Thursday, June 3, 2010

Please don't mess with Texas!

Holy smokes!

That's a buncha garbage.

Please pick up after yourselves people.

Holiday crowds leave nearly 100,000 gallons of garbage in rivers, parks


Thousands of swimsuit-clad revelers came and went over Memorial Day weekend, and the annual flotilla of tubers left heaps of beer cans, candy wrappers and cigarette butts in its wake.

Cleanup crews finished dredging trash out the Comal and Guadalupe rivers Tuesday. City officials said this year’s holiday crowds dumped nearly 100,000 gallons of garbage in the local rivers and parks. Since it’s wet, the city measures the amount of trash pulled from the rivers in gallons.

“From a littering standpoint, it looks like it was a little worse than we’ve seen in the past,” New Braunfels City Manager Mike Morrison said.

Morrison said the city and its hired cleanup crew pulled 1,100 60-gallon bags of trash out of the rivers this Memorial Day, and picked up another 500 bags from city parks near the rivers.

“It’s unfortunate that visitors to our parks and rivers don’t respect them enough not to litter them with trash,” he said.

The city pays Texas Pristine Rivers $125,000 each year to perform trash cleanup on the rivers.

The company collects more and more each year.

In 2008, Texas Pristine collected 203,000 gallons of trash. Last year, Texas Pristine began cleaning the riverbed as well as trash at the surface, and came back with more than 285,000 gallons of garbage.
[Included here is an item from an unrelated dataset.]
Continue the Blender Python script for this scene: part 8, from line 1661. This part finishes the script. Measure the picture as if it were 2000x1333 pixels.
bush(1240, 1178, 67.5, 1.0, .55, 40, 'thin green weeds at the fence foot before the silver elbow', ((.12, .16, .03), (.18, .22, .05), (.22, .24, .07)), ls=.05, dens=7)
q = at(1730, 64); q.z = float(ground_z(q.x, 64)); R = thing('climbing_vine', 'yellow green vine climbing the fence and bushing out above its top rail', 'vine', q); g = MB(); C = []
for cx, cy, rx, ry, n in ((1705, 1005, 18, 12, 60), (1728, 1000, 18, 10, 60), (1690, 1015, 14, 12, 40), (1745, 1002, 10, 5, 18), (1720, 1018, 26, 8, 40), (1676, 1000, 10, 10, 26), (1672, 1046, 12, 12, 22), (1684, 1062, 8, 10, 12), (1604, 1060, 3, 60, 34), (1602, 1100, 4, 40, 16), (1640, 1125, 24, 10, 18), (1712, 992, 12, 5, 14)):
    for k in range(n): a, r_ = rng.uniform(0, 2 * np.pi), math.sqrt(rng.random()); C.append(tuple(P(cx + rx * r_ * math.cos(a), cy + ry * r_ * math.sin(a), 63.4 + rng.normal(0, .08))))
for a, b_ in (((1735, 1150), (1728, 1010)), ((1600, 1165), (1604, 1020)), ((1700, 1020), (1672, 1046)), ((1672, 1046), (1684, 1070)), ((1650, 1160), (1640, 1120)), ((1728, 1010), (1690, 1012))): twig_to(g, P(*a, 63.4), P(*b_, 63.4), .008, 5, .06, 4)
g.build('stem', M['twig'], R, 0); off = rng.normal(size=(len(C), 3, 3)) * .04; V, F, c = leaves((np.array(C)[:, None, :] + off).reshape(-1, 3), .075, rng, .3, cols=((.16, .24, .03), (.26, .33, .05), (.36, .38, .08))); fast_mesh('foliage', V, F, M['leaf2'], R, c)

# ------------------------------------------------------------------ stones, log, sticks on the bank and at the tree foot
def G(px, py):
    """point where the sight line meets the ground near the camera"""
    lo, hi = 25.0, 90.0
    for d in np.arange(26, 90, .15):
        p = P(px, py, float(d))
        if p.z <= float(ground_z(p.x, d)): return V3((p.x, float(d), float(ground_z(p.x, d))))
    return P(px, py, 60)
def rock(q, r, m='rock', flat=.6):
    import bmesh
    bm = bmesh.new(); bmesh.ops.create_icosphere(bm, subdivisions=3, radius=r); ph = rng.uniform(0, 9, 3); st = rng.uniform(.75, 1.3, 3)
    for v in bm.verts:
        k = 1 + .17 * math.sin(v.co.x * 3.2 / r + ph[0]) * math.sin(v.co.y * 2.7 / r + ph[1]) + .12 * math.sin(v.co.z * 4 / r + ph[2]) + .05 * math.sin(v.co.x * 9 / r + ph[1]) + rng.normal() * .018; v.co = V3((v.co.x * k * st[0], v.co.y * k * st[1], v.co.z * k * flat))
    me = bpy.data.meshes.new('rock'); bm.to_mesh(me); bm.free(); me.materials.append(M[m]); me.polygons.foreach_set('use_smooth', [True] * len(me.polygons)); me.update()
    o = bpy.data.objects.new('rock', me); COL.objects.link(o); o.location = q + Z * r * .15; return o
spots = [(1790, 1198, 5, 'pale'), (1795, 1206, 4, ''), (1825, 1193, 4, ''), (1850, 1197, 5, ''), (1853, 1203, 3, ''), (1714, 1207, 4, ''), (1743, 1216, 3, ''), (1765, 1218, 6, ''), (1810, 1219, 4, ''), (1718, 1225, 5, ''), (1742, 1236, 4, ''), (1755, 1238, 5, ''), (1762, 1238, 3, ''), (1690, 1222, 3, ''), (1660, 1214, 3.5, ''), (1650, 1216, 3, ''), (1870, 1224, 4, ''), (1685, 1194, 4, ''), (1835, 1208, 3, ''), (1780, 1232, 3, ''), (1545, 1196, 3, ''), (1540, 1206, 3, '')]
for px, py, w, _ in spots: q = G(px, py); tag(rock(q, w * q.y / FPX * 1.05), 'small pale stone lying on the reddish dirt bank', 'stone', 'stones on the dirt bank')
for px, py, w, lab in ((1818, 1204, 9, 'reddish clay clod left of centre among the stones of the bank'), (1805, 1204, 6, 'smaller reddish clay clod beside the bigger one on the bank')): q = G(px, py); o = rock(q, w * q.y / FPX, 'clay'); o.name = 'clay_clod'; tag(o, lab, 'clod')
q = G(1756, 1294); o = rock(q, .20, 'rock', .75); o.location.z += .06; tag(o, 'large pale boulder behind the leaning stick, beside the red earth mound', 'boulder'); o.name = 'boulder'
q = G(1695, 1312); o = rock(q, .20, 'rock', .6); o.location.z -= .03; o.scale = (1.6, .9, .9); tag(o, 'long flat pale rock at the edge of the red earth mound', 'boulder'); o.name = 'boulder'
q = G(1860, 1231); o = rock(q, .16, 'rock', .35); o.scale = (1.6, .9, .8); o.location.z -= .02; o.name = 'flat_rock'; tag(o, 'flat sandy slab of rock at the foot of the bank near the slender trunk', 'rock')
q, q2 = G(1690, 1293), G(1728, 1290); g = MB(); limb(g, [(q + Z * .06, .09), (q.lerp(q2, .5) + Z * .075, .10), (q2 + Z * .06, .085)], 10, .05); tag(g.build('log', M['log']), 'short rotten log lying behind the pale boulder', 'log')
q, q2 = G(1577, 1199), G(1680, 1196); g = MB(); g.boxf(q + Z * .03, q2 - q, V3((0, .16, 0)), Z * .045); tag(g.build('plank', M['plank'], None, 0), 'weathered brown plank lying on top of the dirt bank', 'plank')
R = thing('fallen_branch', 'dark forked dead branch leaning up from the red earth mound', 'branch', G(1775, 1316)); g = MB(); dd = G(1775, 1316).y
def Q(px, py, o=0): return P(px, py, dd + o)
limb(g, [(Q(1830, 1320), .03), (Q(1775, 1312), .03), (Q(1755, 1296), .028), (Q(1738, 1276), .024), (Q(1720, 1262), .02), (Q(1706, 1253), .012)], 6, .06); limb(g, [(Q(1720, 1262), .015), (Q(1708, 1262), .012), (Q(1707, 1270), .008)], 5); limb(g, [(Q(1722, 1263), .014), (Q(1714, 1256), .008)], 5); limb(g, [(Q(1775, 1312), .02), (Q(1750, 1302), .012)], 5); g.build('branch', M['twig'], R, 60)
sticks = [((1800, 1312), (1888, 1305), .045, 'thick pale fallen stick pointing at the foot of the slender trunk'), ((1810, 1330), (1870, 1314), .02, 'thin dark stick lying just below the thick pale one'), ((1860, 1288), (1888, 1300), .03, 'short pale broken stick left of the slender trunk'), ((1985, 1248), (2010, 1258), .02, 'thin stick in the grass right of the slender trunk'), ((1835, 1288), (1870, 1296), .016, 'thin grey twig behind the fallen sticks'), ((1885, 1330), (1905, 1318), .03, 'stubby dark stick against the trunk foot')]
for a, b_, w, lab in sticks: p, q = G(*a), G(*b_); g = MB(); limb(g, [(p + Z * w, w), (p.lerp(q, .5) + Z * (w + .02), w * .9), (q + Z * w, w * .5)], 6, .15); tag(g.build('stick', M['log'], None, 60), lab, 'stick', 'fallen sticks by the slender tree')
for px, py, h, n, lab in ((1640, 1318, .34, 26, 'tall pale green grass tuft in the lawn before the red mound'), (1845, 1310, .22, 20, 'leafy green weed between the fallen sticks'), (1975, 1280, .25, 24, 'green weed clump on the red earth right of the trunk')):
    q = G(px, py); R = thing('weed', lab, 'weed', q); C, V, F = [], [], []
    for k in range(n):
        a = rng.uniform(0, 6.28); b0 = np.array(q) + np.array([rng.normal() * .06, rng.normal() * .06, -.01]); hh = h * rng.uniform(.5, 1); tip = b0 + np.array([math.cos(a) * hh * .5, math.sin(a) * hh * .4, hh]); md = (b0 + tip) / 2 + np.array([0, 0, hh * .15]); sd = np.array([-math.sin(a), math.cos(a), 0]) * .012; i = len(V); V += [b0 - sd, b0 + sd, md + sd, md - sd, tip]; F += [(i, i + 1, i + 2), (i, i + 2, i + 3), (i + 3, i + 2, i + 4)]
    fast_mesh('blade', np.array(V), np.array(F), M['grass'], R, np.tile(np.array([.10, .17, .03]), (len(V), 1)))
Following the first heavily trafficked weekend in 2010, they collected more than a third of that amount.

“We have two of the most beautiful rivers in Texas, and it’s concerning that a number of people feel it’s OK to throw their trash in them,” said New Braunfels City Councilor Mike Ybarra. “There has to be a balance between bringing in tourism and protecting our resources.

“The impression we don’t want to leave is that you can come here and enjoy our rivers and also leave your trash here. That’s just not acceptable.”

Ybarra said council should consider further cracking down on littering, either through increased enforcement, better education of river littering laws or by trying to curb the heavy alcohol consumption that can contribute to the bulk of the mess.

“I think there are several areas where we need to step up enforcement, and trash is certainly one of the most visible problems,” Mayor Bruce Boyer said. “Hopefully, with this being the first major weekend of the tubing season, this amount of trash will be somewhat of an aberration.

“But we need to get out there and let people know that this is something we’re going to be serious about enforcing.”